I rated Lowe well enough to be an AB. Remember we were picking the likes of George Bridge above such players so theres no disputing a lot of bad decisions have been made by those last two coaches. Does a team like the ABs need a finicky winger who you have to adapt and change a lot of your style with to get benefit from? No, not really. But he still would have been a basic improvement on players like even Savea at the tail of his career, Bridge, and could even have converted into the answer of replacing Beauden at the back. Instead we persisted with NMS, Naholo, Havili, Reece, all players we would have cared even less about losing and all because Rieko had Lowe's number 11 jersey nailed down.


He was of course only 23 when he decided to leave, it was back in the beggining of the period they had started retaining players (from 2018 onwards I think, they came out saying theyre going to be more aggressive at some point). So he might, all of them, only just missed out.


The main point that Ed made is that situations like Lowe's, Aki's, JGP's, aren't going to happen in future. That's a bit of a "NZ" only problem, because those players need to reach such a high standard to be chosen by the All Blacks, were as a country like Ireland wants them a lot earlier like that. This is basically the 'ready in 3 years' concept Ireland relied on, versus the '5 years and they've left' concept' were that player is now ready to be chosen by the All Blacks (given a contract to play Super, ala SBW, and hopefully Manu).


The 'mercenary' thing that will take longer to expire, and which I was referring to, is the grandparents rule. The new kids coming through now aren't going to have as many gp born overseas, so the amount of players that can leave with a prospect of International rugby offer are going to drop dramatically at some point. All these kiwi fellas playing for a PI, is going to stop sadly.


The new era problem that will replace those old concerns is now French and Japanese clubs (doing the same as NRL teams have done for decades by) picking kids out of school. The problem here is not so much a national identity one, than it is a farm system where 9 in 10 players are left with nothing. A stunted education and no support in a foreign country (well they'll get kicked out of those countries were they don't in Australia).
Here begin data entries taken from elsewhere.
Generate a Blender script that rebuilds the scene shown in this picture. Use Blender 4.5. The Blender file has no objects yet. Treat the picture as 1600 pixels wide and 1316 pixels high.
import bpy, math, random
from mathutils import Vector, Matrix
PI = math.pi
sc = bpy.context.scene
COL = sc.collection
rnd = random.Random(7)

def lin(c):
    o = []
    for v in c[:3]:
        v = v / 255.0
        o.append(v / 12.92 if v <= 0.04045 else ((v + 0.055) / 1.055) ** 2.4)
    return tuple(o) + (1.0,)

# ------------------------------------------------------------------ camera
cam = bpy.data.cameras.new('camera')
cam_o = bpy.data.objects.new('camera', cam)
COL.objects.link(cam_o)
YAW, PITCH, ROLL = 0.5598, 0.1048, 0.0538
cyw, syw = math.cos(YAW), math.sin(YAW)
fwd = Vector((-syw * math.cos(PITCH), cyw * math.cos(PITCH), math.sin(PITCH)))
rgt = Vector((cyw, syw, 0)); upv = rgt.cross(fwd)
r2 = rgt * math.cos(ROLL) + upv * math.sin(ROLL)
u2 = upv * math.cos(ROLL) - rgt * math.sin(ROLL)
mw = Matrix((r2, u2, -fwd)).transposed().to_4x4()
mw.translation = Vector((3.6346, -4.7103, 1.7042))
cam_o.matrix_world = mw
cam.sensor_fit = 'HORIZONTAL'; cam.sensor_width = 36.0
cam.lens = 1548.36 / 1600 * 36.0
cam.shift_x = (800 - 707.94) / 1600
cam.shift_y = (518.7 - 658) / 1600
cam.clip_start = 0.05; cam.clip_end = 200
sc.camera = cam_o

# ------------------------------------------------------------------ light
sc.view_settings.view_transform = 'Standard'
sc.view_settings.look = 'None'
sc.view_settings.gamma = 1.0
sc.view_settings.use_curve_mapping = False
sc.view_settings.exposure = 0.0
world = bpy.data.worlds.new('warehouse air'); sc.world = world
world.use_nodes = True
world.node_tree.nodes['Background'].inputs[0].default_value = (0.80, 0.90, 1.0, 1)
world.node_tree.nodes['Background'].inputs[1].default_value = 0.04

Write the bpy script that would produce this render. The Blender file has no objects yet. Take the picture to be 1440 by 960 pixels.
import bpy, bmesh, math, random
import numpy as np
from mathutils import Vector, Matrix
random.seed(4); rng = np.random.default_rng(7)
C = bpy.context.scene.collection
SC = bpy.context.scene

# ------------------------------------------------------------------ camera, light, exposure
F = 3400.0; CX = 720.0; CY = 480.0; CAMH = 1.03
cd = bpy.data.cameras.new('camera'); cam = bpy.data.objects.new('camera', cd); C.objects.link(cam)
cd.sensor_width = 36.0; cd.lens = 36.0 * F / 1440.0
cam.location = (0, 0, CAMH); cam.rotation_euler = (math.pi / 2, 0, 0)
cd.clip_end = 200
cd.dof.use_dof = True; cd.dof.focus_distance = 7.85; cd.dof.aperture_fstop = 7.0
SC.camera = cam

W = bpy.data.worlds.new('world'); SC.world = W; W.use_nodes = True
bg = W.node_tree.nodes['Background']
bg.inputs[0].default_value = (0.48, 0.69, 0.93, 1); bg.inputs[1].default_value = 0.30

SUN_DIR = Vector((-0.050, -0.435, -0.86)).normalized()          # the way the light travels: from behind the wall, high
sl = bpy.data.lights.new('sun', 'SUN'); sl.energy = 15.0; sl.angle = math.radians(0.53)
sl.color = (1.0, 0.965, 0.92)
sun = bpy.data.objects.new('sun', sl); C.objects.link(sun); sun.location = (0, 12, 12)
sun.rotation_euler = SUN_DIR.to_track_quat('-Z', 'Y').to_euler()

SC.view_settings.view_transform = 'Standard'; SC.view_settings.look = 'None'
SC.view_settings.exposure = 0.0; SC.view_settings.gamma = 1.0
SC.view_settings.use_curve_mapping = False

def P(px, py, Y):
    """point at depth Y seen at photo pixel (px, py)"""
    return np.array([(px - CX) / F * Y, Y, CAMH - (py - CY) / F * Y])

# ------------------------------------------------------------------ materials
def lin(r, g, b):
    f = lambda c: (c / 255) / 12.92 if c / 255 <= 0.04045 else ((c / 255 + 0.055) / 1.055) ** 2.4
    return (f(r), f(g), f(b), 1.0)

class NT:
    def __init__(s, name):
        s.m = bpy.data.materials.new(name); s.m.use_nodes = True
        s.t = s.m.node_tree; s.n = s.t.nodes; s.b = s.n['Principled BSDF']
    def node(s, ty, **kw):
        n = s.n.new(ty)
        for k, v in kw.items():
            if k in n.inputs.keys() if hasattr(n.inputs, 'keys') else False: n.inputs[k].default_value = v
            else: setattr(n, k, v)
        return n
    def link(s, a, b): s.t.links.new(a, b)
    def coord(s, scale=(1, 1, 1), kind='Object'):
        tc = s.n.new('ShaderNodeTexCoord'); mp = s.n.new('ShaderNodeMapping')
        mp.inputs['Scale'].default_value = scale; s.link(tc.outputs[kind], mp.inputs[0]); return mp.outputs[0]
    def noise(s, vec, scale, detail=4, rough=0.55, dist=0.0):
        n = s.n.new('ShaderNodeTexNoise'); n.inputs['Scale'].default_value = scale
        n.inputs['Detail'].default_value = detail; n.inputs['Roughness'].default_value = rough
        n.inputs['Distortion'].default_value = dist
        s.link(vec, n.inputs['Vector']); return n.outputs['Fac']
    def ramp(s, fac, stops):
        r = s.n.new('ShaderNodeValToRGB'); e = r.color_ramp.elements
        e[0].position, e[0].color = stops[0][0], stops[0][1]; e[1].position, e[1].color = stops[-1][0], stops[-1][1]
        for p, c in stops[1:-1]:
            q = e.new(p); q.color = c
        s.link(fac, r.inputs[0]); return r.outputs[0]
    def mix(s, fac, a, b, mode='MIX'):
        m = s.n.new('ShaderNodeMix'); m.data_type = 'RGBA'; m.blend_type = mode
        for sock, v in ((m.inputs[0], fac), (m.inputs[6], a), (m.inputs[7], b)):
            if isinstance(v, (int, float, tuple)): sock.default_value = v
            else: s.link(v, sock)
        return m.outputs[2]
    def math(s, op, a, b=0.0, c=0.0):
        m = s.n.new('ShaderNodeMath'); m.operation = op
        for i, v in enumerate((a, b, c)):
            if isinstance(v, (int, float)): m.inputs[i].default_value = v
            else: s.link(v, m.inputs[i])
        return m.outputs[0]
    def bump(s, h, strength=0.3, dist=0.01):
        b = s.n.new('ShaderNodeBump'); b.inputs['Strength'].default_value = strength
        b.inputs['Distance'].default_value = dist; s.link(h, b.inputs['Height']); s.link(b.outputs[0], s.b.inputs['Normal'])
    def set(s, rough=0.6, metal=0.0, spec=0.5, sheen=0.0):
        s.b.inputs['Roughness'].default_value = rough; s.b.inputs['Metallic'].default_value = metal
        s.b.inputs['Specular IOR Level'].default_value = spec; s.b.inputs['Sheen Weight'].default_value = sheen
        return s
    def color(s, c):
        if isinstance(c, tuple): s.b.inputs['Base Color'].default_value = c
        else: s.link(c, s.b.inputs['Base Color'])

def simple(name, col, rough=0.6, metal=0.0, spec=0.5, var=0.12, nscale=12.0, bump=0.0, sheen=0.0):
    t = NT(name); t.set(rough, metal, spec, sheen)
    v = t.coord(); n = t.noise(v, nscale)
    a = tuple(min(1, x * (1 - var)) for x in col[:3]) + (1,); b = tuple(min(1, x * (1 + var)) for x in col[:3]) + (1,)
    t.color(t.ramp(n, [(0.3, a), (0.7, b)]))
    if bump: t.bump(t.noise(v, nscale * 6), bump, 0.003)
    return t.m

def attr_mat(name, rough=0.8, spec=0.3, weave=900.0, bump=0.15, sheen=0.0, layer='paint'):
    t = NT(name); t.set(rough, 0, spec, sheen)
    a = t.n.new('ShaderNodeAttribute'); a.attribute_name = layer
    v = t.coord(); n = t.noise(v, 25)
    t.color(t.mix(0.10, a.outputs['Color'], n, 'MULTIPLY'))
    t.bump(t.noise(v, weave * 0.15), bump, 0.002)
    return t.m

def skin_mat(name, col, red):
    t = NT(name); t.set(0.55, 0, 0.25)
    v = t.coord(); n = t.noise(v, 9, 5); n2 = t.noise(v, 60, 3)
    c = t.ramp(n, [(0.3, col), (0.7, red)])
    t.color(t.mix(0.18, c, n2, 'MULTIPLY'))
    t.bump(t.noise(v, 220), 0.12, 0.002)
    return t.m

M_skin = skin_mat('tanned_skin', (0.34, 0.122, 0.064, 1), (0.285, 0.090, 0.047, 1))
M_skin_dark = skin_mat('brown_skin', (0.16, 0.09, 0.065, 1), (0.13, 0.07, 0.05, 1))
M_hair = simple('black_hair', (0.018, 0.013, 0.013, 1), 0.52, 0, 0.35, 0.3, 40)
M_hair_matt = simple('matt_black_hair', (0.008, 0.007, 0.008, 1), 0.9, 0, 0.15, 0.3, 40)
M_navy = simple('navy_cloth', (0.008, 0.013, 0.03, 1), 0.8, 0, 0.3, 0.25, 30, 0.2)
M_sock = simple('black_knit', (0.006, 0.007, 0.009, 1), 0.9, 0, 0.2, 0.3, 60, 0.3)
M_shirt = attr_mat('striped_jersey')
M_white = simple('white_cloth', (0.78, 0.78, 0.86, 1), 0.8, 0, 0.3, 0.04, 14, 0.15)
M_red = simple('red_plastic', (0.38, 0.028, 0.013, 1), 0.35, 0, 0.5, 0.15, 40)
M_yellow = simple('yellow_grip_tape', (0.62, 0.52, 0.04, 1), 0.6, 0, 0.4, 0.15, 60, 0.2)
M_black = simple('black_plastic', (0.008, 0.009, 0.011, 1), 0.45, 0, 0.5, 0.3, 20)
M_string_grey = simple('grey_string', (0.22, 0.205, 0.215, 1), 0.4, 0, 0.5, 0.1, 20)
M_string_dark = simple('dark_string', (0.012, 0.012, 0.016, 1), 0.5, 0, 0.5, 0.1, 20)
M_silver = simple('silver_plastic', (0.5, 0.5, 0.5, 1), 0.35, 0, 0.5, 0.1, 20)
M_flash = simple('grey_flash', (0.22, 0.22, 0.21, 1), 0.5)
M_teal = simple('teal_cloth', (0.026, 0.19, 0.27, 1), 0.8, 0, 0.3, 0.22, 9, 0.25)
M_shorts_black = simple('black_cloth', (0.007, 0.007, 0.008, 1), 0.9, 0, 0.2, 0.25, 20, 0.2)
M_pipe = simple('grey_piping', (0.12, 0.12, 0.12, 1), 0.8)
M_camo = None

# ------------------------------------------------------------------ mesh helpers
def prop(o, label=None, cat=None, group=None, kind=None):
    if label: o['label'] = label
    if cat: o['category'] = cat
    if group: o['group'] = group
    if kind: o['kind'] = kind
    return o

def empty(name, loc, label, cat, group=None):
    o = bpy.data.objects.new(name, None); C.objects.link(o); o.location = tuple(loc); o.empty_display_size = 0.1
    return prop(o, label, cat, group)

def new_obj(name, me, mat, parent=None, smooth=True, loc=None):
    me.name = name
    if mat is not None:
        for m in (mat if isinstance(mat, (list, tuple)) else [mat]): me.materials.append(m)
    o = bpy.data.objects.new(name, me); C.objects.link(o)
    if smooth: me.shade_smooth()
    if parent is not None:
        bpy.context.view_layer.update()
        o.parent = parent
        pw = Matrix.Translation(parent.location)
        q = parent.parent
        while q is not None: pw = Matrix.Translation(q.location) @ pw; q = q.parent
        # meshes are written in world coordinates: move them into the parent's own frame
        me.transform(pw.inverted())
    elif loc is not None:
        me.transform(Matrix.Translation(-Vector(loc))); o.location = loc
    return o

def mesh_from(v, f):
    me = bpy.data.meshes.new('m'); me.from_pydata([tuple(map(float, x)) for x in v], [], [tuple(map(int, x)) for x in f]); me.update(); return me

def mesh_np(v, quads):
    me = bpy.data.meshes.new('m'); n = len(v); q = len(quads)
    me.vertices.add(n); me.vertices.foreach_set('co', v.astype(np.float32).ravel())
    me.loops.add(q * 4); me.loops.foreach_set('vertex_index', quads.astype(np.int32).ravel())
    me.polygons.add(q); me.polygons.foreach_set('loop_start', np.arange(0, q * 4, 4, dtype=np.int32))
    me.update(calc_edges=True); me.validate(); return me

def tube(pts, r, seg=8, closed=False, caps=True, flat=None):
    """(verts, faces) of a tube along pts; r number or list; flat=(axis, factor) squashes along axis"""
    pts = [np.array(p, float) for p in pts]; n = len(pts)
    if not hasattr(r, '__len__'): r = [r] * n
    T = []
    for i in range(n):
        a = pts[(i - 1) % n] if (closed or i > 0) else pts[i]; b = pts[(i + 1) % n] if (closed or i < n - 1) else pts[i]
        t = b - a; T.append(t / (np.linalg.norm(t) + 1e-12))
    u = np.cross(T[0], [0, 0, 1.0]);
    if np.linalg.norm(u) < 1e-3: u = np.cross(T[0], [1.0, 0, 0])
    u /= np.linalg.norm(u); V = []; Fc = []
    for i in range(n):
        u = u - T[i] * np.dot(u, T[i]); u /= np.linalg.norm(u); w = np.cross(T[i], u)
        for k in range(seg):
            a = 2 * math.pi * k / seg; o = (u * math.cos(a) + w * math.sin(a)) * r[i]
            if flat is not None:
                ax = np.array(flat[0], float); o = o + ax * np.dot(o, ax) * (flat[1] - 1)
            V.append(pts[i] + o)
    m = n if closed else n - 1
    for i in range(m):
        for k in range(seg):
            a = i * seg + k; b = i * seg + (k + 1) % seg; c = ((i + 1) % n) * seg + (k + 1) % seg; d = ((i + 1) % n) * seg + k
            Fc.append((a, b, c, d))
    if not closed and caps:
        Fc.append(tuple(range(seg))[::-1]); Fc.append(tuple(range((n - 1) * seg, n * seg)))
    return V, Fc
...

It's the same sort of situation were NZ would be the big guy, but there weren't many downsides with it. The only one I can think was brought up but a poster on this site, I can't recall who it was, but he seemed to know a lot of kids coming from the Islands weren't really given the capability to fly back home during school xms holidays etc. That is probably something that should be fixed by the union. Otherwise getting someone like Fakatava over here for his last year of school definitely results in NZ being able to pick the cherries off the top but it also allows that player to develop and be able to represent Tonga and under age and possibly even later in his career. Where as a kid being taken from NZ is arguably going to be worse off in every respect other than perhaps money. Not going to develop as a person, not going to develop as a player as much, so I have a lotof sympathy for NZs case that I don't include them in that group but I certainly see where you're coming from and it encourages other countries to think they can do the same while not realising they're making a much worse experience/situation.